また、こうした反省を踏まえて、今後、日本人は、どのように世界の平和と安定に貢献していくかを述べるに際しては、次のように「私たち(=日本国民)」が主語であっていいと思います。

「私たちは、自らの行き詰まりを力によって打開しようとした過去を、この胸に刻み続けます。だからこそ、我が国は、いかなる紛争も、法の支配を尊重し、力の行使ではなく、平和的・外交的に解決すべきである。この原則を、これからも堅く守り、世界の国々にも働きかけてまいります。唯一の戦争被爆国として、核兵器の不拡散と究極の廃絶を目指し、国際社会でその責任を果たしてまいります。

 私たちは、二十世紀において、戦時下、多くの女性たちの尊厳や名誉が深く傷つけられた過去を、この胸に刻み続けます。だからこそ、我が国は、そうした女性たちの心に、常に寄り添う国でありたい。二十一世紀こそ、女性の人権が傷つけられることのない世紀とするため、世界をリードしてまいります。」

まあ、この談話でタクティカルな論述と思われる部分は、こうした戦前昭和の日本の反省から得られる教訓を、「国際紛争を武力で解決しようとしたこと」に集約したこと。そして、戦後の日本は「いかなる紛争も、法の支配を尊重し、力の行使ではなく、平和的・外交的に解決すべき」ことを原則に、戦後一貫して、平和国家としてのあゆみを続けてきたと、戦後の日本の歩みを自負しているところです。

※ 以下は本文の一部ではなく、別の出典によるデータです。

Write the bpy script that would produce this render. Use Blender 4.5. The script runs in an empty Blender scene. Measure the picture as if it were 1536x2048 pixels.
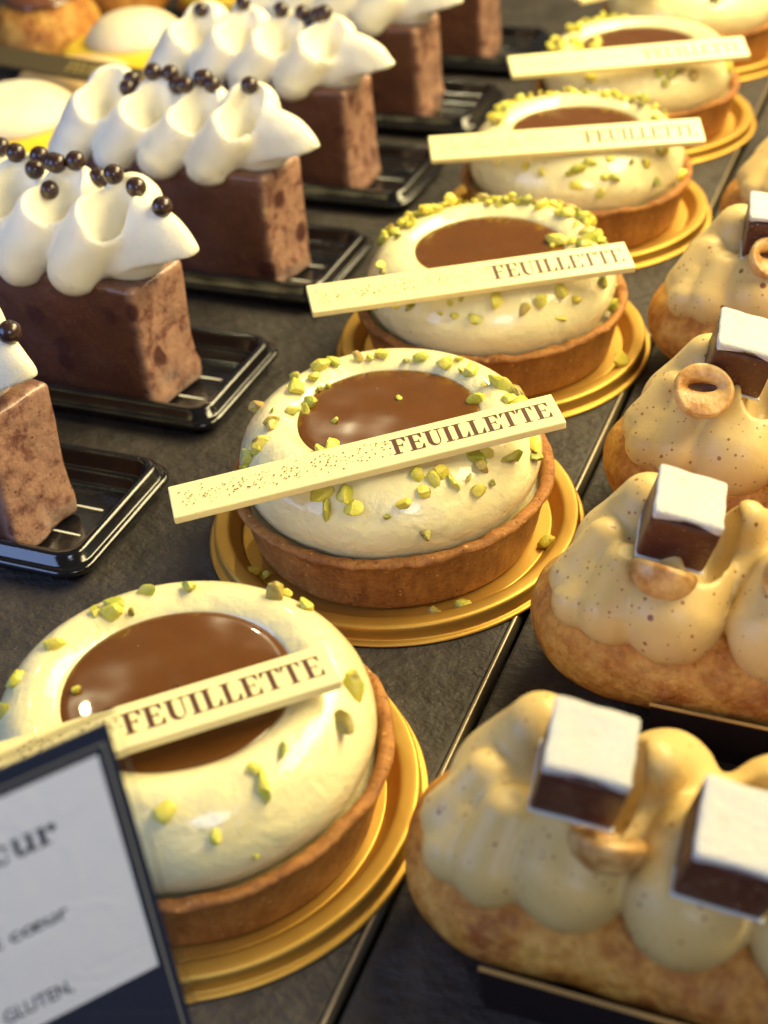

「だからこそ、我が国は、自由、民主主義、人権といった基本的価値を揺るぎないものとして堅持し、その価値を共有する国々と手を携えて、『積極的平和主義』の旗を高く掲げ、世界の平和と繁栄にこれまで以上に貢献してまいります」。つまり、安倍首相の「積極的平和主義」を、以上の論述の帰結に位置づけているのです。言うまでもなくこれは、中国が「力により現状変更しようとしている」ことに対する批判にもなっています。

伝えられるところでは、この談話に対する評価は、国内の世論調査〔YAHOO(8.14~9.3)〕では、評価するが約73%、評価しないが約27%になっています。また、欧米各国の評価も高く、東南アジア各国の評価も総じて好意的です。もちろん中国や韓国の反応は批判的ですが、かなり抑制的なものに止まっています。

これに対して、欧米メディアの中には批判的なものもありますが、その論理は曖昧です。これは、談話が、侵略戦争の原因として、かっての欧米の植民地主義やブロック経済の存在等を指摘したこと。つまり、村山談話のような「無条件謝罪」ではなかったこと。かといってそれへの反論が困難なこと。これらが、欧米ジャーナリズムを「不満」に陥れた要因ではないかと思います。

私は、この安倍首相の「70年談話」によって、中国や韓国を含む国際社会からの日本の歴史認識をめぐる批判は、終息に向かうと思います。一方、安倍首相のもう一つの課題である”日本の近現代史を見る際の「日本人の視点」を確立する”については、この談話及び「21世紀構想懇談会」報告書が、今後、ベーシックなテキストになるのではないかと思います。

その意味で、私は、「21世紀構想懇談会」報告書及び安倍首相の「70年談話」を高く評価します。これによって日本の近現代史、とりわけ昭和史に関する理解は、中国や韓国が主導する「政治的プロパガンダ」から、より客観的な「事実に即した理解」へと進んでいくと思います。そのためにも、学校のみならず、一般社会においても、近現代史とりわけ昭和史を学ぶ気運が高まって欲しいですね。